Supreme Court Disapproves Of Law Minister’s Remarks On Judges’ Appointment


The Solicitor General, on behalf of the Centre, said that “sometimes media reports are wrong”.

New Delhi:
The Supreme Court today objected to recent remarks by Union Law Minister Kiren Rijiju on the collegium system of appointing judges, saying it should not have happened. It also flagged the issue of Centre delaying appointments in the higher judiciary.

Here’s your 10-point guide to this big story:

  1. “When someone in a high position says that…it should not have happened”, the Supreme Court said on Law Minister Kiren Rijiju’s swipe at the system to appoint judges. Mr Rijiju, who barely hides his dissatisfaction with the government not having more say in appointing judges to the top court, had recently launched a fresh attack on the current appointment mechanism, saying the collegium system is “alien” to the Constitution. 

  2. The Supreme Court in its wisdom, through a court ruling, created the collegium, he had said, noting that before 1991 all judges were appointed by the government.

  3. Speaking at the Times Now Summit, the Law Minister had said the Constitution of India is a “religious document” for everyone, especially the government. “Anything which is alien to the Constitution merely because of the decision taken by the courts or some judges, how do you expect that the decision will be backed by the country,” he had asked.

  4. The Solicitor General, on behalf of the Centre, said that “sometimes media reports are wrong”. “Mr Attorney General, I have ignored all press reports, but this has come from somebody high enough also with an interview…I am not saying anything else.

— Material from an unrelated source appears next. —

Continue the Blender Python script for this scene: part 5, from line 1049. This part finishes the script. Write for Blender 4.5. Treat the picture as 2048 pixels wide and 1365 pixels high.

If we have to, we will take a decision,” Justice Kaul told Attorney General R Venkataramani, who was representing the Centre.

  5. On delays in appointments, the court asked if the National Judicial Appointments Commission (NJAC) not passing muster was the reason that the government is not happy, and is hence not clearing names.

  6. The Centre cannot hold the names back without stating its reservations, the Supreme Court said on the government sitting on recommendations from the collegium. It also warned the Centre of a judicial decision. “Please resolve this and don’t make us take a judicial decision in this regard,” the bench said.

  7. “The ground reality is…names are not being cleared. How will the system work? Some names are pending for the last one and half years,” the Supreme Court said.

  8. “It cannot be that you can withhold names, it frustrates the whole system…And sometimes when you appoint, you pick up some names from the list and not clear others. What you do is you effectively disrupt the seniority,” the court added.

  9. The Supreme Court further said that many recommendations are pending for four months, and have crossed the time limit. Timelines have to be adhered to, it said. The top court mentioned that one lawyer whose name was recommended has died, while another has withdrawn consent. 

  10. The court asked the Attorney General and Solicitor General to convey the sentiments of the court to the Centre over delay in clearing names for higher judiciary recommended by the Supreme Court collegium. The matter was adjourned for hearing on December 8 after the Attorney General and Solicitor General assured the court that they will look into the matter.